A Spatiotemporal Content-Based CU Size Decision Algorithm for HEVC

Abstract

The high efficiency video coding (HEVC) standard provides superior efficiency for encoding and improves the compression ratio by almost 50% compared with previous video coding standards, such as advanced video coding (AVC). However, more intensive computation complexity is introduced by implementing the flexible quad tree-structured coding model. In a typical HEVC encoder, coding units (CUs) in a coding tree unit (CTU) that is built as a quad-tree structure are recursively traversed each depth level (CU size) to select the optimal coding configuration. Therefore, most of the encoding time is spent searching for the optimal coding configuration. In this paper, an efficient and fast CU size decision algorithm is proposed to reduce HEVC encoder complexity by the spatiotemporal features. First, an adaptive depth-range prediction method minimizes the possible range depth level by observing previous frames and proximal CTUs. Second, an early termination method based on the boundary examination from the de-blocking filter (DBF) prevents unnecessary calculation on small CU sizes.
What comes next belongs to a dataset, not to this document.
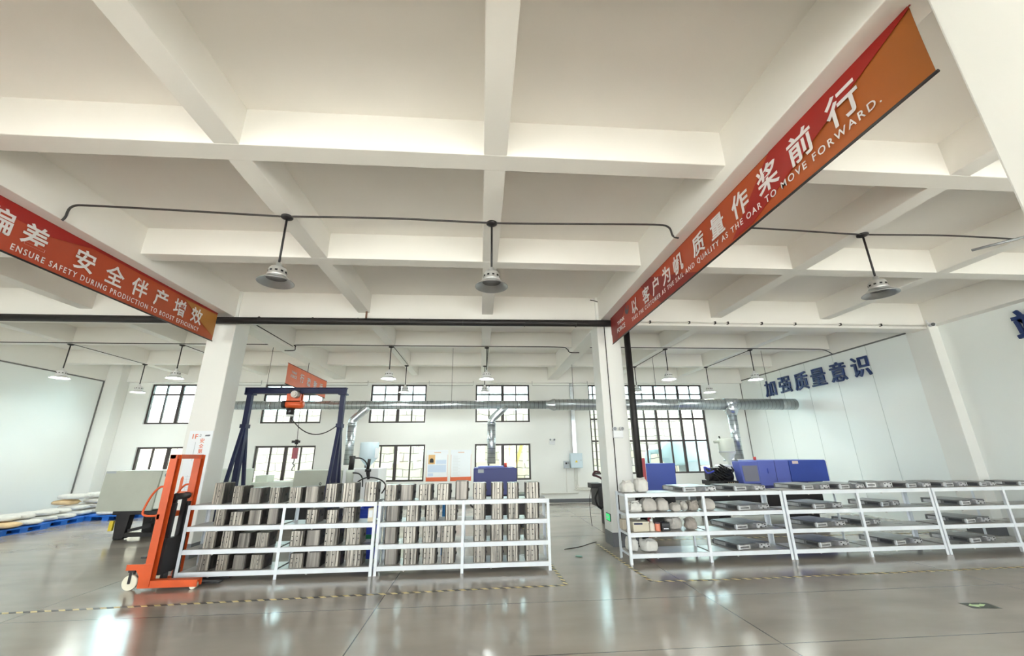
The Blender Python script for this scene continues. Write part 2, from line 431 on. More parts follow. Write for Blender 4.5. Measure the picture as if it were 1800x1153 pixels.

Furthermore, according to the sum of absolution difference (SAD), a smooth area detection mechanism is triggered when the predictive depth range excludes the largest CU size. This mechanism increase the bitrate of the CU, which contains static objects with complex textures. Compared with the HM 16, the experimental results revealed that the proposed algorithm can achieve an average 59.73% and 64.98% reduction in encoding time along with a 0.68% and 1.27% Bjontegaard Delta bitrate (BDBR) penalty for various test videos under low-delay P and random-access conditions, respectively.